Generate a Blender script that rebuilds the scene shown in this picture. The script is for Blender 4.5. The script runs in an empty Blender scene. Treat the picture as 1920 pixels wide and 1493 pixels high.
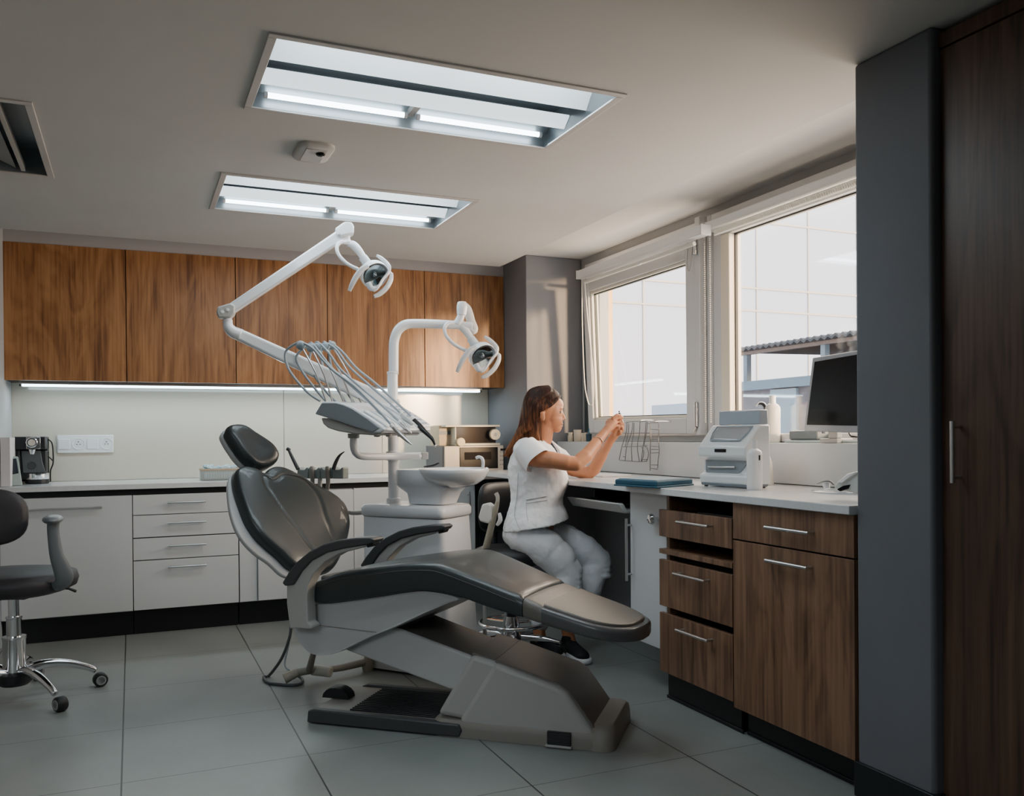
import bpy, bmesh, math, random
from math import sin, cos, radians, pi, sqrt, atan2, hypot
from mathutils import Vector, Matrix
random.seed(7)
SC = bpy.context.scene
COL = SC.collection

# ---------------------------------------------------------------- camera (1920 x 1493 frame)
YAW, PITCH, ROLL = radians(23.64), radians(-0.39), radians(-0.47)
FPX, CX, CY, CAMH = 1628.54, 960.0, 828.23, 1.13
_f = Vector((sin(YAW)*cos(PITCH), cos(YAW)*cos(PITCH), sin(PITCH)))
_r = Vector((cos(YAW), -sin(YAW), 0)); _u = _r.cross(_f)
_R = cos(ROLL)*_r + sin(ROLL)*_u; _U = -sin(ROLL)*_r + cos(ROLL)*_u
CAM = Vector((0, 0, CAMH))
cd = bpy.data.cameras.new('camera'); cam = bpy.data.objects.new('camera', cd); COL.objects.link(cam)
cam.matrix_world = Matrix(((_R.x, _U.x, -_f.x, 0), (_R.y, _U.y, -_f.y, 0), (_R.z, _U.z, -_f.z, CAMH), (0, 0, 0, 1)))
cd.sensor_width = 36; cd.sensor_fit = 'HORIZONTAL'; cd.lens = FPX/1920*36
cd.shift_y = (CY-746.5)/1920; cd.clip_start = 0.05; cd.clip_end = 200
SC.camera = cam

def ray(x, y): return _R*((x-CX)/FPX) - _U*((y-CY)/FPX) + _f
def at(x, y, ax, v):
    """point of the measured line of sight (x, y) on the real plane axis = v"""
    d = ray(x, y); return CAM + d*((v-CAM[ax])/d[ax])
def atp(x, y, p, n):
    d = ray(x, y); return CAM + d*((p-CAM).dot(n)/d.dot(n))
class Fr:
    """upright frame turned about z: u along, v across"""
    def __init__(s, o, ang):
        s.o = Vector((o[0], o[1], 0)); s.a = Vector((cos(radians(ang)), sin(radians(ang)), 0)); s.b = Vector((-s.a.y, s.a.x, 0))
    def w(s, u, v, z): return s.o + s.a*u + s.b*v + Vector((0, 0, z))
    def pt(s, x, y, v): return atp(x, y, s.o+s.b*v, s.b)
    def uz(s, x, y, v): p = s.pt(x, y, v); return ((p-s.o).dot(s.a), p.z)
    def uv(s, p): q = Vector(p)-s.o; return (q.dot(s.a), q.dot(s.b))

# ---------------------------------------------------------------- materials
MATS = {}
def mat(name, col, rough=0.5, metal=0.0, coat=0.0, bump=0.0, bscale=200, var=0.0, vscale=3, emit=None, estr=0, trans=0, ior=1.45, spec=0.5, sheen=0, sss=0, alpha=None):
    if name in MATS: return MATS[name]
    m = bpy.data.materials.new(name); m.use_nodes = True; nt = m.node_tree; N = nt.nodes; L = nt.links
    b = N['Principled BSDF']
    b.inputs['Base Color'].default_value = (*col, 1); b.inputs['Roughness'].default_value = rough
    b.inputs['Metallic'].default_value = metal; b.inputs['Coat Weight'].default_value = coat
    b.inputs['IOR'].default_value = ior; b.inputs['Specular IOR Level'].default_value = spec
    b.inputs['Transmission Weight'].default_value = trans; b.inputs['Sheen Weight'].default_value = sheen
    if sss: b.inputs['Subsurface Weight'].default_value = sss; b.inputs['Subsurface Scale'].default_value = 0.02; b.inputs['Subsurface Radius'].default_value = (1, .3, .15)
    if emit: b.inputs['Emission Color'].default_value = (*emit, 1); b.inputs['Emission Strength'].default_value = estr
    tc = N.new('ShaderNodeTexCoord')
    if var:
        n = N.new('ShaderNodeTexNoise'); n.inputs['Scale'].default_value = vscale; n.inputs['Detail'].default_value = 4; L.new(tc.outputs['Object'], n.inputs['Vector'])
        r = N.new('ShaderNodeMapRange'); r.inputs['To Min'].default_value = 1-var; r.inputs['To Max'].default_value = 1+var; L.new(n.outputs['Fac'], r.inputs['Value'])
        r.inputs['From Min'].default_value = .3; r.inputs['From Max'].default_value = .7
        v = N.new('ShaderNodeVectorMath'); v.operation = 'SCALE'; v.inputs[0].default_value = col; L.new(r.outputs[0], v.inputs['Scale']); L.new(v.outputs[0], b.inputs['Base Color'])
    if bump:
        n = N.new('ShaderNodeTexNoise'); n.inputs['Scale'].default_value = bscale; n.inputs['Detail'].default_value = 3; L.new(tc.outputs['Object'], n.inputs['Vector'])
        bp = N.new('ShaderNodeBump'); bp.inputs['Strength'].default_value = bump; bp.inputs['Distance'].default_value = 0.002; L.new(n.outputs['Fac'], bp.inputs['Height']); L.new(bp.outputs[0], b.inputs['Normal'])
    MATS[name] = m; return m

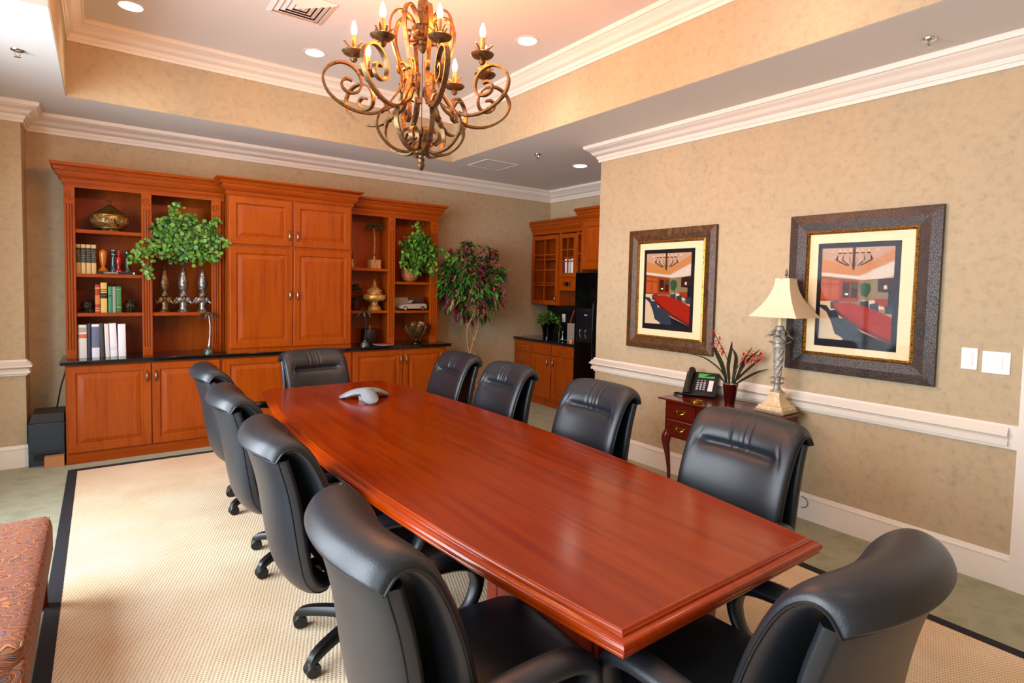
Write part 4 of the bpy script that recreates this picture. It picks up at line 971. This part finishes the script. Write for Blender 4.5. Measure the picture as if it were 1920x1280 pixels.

--

__WRITTEN TASK__:
Pictures stay out. Print the data exactly, from its first line through the line containing "COL = SC.collection".

__FULL RESPONSE__:
Generate a Blender script that rebuilds the scene shown in this picture. The script is for Blender 4.5. The script runs in an empty Blender scene. Treat the picture as 1920 pixels wide and 1493 pixels high.
import bpy, bmesh, math, random
from math import sin, cos, radians, pi, sqrt, atan2, hypot
from mathutils import Vector, Matrix
random.seed(7)
SC = bpy.context.scene
COL = SC.collection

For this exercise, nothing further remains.